Government

Ohio National Guard Razes Houses on South Side

YOUNGSTOWN, Ohio – The sound of glass breaking and lumber snapping filled the air on Hudson Avenue Monday as one after another abandoned house was razed. But instead of city-paid contractors leveling the decrepit structures, Ohio National Guardsmen oversaw the demolition.

The 1192nd Engineer Co. of the Ohio National Guard is providing the primary support for a two-week demolition campaign on the South Side. Their work is supporting the South Side Blight Removal and Greening effort.

“This falls under the umbrella of what we call the Innovative Readiness Training Program,” said Maj. Gen. John C. Harris Jr., Ohio assistant adjutant general. “We leverage opportunities like this to add value to our communities, and it enhances our readiness training for both our federal and state missions.”

The program is part of one of the lesser-known aspects of the mission of the National Guard, Harris said, which is to add value to communities. “It motivates our soldiers because it creates an opportunity to provide a tangible benefit to the community, the assistant adjutant general said. “When our soldiers walk away form this, they know that they’ve done something good for a community.”

Harris, city officials and National Guardsmen spoke to reporters at a press event yesterday at the former Sheridan Elementary School, where the troops were assigned for the day. The 1192nd hopes to raze 12 to 14 houses and their lots fully graded by the time the unit leaves July 22, said platoon leader Lt. Josh Walker.

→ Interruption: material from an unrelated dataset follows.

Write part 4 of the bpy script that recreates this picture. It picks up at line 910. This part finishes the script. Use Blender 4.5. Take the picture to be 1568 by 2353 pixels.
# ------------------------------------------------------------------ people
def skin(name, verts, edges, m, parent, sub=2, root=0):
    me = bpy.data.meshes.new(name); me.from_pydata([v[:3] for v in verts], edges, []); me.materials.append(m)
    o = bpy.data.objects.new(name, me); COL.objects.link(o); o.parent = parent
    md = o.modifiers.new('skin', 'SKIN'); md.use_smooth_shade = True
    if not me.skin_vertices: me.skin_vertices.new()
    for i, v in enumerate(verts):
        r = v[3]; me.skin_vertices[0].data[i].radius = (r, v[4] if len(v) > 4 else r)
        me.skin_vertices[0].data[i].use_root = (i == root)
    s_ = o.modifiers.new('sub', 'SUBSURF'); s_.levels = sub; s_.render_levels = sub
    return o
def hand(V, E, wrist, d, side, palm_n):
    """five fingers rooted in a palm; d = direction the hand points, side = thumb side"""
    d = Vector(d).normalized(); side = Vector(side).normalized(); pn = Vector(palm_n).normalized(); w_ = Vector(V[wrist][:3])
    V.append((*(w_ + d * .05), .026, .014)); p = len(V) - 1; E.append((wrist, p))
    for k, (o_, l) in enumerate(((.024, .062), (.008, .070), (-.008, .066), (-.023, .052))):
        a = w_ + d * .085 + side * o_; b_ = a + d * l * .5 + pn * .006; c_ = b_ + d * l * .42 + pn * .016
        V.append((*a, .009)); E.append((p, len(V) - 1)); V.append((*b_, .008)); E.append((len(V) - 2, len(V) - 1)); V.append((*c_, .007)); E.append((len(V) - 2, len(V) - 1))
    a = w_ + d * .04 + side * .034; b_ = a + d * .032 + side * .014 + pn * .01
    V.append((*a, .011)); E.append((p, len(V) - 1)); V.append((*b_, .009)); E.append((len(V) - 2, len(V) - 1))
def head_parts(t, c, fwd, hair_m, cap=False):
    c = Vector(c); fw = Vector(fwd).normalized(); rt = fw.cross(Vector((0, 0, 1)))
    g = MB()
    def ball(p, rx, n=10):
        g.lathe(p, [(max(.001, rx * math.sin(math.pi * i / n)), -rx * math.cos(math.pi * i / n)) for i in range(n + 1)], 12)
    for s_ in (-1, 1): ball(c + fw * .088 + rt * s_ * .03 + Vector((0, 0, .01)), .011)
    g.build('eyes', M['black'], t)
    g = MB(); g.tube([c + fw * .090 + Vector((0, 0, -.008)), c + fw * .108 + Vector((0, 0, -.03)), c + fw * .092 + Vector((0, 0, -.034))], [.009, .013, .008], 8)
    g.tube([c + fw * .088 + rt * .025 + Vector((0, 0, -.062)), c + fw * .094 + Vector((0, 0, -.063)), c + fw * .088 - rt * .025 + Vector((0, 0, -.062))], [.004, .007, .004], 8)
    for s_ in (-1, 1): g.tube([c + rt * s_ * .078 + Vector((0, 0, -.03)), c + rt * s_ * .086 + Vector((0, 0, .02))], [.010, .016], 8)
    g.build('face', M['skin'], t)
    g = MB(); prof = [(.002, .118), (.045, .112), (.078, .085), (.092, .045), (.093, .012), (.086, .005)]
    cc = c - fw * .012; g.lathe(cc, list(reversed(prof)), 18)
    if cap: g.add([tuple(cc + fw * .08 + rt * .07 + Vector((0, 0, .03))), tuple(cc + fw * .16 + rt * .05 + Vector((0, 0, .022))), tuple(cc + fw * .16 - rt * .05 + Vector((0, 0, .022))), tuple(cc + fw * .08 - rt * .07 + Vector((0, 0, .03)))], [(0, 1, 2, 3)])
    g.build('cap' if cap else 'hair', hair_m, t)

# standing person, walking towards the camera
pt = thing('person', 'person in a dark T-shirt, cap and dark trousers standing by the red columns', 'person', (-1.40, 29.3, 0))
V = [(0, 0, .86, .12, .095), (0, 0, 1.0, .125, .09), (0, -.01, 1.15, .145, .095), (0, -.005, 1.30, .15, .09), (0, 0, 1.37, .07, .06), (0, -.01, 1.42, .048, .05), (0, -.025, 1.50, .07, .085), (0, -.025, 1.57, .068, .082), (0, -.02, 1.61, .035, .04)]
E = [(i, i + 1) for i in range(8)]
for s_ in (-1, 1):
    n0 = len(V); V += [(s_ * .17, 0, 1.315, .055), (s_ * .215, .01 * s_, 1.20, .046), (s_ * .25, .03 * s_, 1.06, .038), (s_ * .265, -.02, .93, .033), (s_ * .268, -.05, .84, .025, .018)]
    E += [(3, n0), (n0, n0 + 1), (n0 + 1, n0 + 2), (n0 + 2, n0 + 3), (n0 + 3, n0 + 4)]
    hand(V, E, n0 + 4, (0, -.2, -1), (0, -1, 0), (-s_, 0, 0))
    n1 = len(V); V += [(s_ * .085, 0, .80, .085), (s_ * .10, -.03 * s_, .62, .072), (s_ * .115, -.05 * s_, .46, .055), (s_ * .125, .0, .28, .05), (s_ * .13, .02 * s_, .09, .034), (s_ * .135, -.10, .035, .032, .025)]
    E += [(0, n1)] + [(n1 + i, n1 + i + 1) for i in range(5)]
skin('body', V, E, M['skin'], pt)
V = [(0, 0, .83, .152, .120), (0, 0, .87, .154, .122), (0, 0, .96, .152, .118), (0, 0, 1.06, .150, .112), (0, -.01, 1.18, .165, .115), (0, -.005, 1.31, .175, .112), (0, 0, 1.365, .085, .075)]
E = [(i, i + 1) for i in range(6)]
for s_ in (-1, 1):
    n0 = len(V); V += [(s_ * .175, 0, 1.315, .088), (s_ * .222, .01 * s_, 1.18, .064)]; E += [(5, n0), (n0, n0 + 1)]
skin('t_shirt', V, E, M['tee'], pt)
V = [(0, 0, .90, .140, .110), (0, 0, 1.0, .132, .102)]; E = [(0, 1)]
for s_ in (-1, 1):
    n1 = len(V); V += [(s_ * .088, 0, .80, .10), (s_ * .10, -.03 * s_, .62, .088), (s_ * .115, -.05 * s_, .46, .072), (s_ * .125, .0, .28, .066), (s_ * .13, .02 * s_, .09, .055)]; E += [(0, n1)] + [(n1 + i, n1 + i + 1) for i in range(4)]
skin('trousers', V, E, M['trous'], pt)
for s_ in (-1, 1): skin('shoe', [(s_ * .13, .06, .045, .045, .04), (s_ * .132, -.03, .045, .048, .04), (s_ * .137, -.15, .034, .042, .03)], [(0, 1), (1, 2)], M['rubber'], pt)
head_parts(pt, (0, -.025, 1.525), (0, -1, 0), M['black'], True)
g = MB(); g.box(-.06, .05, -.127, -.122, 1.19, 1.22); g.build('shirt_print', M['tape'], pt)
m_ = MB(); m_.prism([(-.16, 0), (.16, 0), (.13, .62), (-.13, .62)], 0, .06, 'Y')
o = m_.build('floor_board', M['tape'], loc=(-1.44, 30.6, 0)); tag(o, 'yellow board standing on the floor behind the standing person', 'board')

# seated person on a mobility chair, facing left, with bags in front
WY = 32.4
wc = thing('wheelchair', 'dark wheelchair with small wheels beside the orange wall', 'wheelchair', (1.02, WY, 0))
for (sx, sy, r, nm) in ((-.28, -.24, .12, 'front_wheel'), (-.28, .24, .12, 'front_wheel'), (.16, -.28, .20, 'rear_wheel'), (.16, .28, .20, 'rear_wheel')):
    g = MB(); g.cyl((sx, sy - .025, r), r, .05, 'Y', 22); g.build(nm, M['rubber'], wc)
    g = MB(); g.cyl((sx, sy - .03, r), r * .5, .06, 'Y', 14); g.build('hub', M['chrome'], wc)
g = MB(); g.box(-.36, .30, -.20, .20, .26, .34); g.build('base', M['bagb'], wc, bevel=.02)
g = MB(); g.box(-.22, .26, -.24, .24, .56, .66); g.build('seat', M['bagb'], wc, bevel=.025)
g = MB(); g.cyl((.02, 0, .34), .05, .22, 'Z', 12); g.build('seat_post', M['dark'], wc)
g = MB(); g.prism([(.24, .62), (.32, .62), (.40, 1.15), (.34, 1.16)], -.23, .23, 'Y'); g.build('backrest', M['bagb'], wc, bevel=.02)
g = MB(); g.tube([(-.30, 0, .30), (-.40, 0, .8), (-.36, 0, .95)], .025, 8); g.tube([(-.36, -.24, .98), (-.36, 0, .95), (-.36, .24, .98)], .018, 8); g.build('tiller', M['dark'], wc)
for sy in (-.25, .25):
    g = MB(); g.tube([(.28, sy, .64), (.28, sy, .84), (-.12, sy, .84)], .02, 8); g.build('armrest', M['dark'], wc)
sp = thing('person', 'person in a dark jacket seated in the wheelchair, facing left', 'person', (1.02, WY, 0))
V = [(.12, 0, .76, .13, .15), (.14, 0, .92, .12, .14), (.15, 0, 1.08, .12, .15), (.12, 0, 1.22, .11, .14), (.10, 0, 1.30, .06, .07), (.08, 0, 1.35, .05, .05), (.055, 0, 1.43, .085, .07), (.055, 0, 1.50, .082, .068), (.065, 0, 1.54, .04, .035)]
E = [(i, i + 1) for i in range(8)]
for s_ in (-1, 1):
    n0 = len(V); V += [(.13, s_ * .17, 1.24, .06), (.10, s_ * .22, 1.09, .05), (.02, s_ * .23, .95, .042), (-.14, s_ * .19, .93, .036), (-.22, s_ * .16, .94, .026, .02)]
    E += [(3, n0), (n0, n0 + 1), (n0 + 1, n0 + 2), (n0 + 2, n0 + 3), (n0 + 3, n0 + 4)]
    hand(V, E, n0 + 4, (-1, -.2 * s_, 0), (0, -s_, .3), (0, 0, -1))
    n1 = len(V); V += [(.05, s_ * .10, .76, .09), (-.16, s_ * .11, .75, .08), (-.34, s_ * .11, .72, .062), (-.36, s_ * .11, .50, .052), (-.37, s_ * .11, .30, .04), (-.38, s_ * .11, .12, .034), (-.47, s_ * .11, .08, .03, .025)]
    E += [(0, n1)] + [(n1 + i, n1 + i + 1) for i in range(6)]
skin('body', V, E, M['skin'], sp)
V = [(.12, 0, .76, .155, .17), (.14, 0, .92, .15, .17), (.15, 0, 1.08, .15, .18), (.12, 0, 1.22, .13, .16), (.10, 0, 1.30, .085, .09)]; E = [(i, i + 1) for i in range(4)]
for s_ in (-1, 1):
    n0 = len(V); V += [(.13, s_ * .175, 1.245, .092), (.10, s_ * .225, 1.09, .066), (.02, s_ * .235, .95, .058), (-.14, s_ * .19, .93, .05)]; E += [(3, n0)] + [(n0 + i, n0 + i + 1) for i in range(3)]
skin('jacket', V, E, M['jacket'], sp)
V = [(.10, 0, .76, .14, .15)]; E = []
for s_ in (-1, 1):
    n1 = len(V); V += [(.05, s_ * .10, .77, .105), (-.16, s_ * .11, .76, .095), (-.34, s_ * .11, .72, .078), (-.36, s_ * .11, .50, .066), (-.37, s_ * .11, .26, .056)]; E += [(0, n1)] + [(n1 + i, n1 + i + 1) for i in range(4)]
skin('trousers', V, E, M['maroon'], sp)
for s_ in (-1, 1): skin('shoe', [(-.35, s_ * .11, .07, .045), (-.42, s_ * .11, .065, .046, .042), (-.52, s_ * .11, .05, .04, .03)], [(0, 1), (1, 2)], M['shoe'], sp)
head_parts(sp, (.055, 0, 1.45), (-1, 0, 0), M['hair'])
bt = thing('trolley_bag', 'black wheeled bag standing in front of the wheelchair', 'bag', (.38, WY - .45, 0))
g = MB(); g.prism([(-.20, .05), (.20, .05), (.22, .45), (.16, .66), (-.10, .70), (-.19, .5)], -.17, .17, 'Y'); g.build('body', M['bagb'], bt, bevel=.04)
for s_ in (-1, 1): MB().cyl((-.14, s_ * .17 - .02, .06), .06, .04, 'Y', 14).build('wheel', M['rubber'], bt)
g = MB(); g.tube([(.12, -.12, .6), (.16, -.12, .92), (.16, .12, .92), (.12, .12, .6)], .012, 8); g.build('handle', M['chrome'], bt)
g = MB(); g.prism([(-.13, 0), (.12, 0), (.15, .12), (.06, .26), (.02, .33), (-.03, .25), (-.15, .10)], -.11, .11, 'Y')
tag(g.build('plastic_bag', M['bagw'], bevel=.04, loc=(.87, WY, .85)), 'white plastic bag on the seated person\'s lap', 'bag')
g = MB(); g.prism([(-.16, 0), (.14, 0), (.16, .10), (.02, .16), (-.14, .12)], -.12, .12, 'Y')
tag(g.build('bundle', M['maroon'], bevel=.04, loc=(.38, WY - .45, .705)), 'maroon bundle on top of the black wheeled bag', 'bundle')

“This is a win-win for everyone,” he said. “The city gets cleaned up, and [the soldiers] get to accomplish their mission while we get to train.” The troops are stationed at Camp Ravenna Joint Military Training Center. They travel to Youngstown and back each day.

It’s still unclear how much the city will save because of the project, said Abigail Beniston, code enforcement and blight remediation superintendent. “We’re still unsure about how many they’ll be able to take down, but the original 28 that we proposed would be a cost savings to the city of about $160,000.”

Regardless, any houses the National Guard demolishes will benefit the city, said Mayor John McNally. “Whether it’s 10 houses or 28 houses, whatever we are able to accomplish with the Ohio National Guard, it helps the work what we’re trying to do.”

The city’s demolition department hopes to remove between 500 and 600 vacant houses by the end of the year.

Beniston estimates that some 3,200 vacant properties remain – many on the South Side. “This is an area that needs a lot of attention,” McNally said. It’s taken the city several years to bring the project to fruition, the mayor explained. “A lot it involved getting transfer of properties into the city’s name,” he said, “or basically just having the residents sign the properties over to us.”

Guardsmen expressed appreciation for the city of Youngstown’s preparation work. “The city’s been incredible,” Walker said. “Everything we’ve needed they’ve done. They completely prep the house before we get here. The water, electric is all disconnected.”

The city is in talks to bring the National Guard back as part of a two-week training assignment or throughout the year as part of their weekend training. “It’s definitely something we’re in discussions about,” Beniston said

Published by The Business Journal, Youngstown, Ohio.